### Written instruction
Could every line of the data be printed exactly as it reads?

### Provided material
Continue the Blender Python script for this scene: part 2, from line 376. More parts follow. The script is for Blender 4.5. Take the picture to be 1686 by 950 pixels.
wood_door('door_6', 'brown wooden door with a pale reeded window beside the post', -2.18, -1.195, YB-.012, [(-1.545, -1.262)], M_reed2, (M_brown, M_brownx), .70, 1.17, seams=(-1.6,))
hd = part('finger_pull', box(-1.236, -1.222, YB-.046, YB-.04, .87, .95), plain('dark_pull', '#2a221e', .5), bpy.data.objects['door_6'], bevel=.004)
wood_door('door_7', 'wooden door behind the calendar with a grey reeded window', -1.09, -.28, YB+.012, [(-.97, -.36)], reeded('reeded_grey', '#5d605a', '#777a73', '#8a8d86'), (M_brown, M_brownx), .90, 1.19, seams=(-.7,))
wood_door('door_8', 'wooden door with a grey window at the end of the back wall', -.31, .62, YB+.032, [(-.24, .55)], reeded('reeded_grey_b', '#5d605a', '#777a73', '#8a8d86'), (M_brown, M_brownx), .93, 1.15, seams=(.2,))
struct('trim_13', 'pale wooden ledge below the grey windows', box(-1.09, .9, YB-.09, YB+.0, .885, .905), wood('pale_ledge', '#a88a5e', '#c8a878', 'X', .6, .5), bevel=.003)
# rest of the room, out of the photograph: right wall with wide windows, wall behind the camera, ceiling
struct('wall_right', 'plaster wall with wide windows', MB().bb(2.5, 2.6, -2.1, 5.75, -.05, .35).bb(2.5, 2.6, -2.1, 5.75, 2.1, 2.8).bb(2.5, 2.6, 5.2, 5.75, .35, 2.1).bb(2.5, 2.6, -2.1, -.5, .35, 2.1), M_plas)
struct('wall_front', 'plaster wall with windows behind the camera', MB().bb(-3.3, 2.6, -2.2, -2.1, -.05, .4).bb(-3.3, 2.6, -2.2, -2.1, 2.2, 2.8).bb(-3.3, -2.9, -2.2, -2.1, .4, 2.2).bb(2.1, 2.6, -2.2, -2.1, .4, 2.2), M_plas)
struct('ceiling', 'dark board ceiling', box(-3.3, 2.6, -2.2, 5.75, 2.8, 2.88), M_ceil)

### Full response
Continue the Blender Python script for this scene: part 2, from line 376. More parts follow. The script is for Blender 4.5. Take the picture to be 1686 by 950 pixels.
wood_door('door_6', 'brown wooden door with a pale reeded window beside the post', -2.18, -1.195, YB-.012, [(-1.545, -1.262)], M_reed2, (M_brown, M_brownx), .70, 1.17, seams=(-1.6,))
hd = part('finger_pull', box(-1.236, -1.222, YB-.046, YB-.04, .87, .95), plain('dark_pull', '#2a221e', .5), bpy.data.objects['door_6'], bevel=.004)
wood_door('door_7', 'wooden door behind the calendar with a grey reeded window', -1.09, -.28, YB+.012, [(-.97, -.36)], reeded('reeded_grey', '#5d605a', '#777a73', '#8a8d86'), (M_brown, M_brownx), .90, 1.19, seams=(-.7,))
wood_door('door_8', 'wooden door with a grey window at the end of the back wall', -.31, .62, YB+.032, [(-.24, .55)], reeded('reeded_grey_b', '#5d605a', '#777a73', '#8a8d86'), (M_brown, M_brownx), .93, 1.15, seams=(.2,))
struct('trim_13', 'pale wooden ledge below the grey windows', box(-1.09, .9, YB-.09, YB+.0, .885, .905), wood('pale_ledge', '#a88a5e', '#c8a878', 'X', .6, .5), bevel=.003)
# rest of the room, out of the photograph: right wall with wide windows, wall behind the camera, ceiling
struct('wall_right', 'plaster wall with wide windows', MB().bb(2.5, 2.6, -2.1, 5.75, -.05, .35).bb(2.5, 2.6, -2.1, 5.75, 2.1, 2.8).bb(2.5, 2.6, 5.2, 5.75, .35, 2.1).bb(2.5, 2.6, -2.1, -.5, .35, 2.1), M_plas)
struct('wall_front', 'plaster wall with windows behind the camera', MB().bb(-3.3, 2.6, -2.2, -2.1, -.05, .4).bb(-3.3, 2.6, -2.2, -2.1, 2.2, 2.8).bb(-3.3, -2.9, -2.2, -2.1, .4, 2.2).bb(2.1, 2.6, -2.2, -2.1, .4, 2.2), M_plas)
struct('ceiling', 'dark board ceiling', box(-3.3, 2.6, -2.2, 5.75, 2.8, 2.88), M_ceil)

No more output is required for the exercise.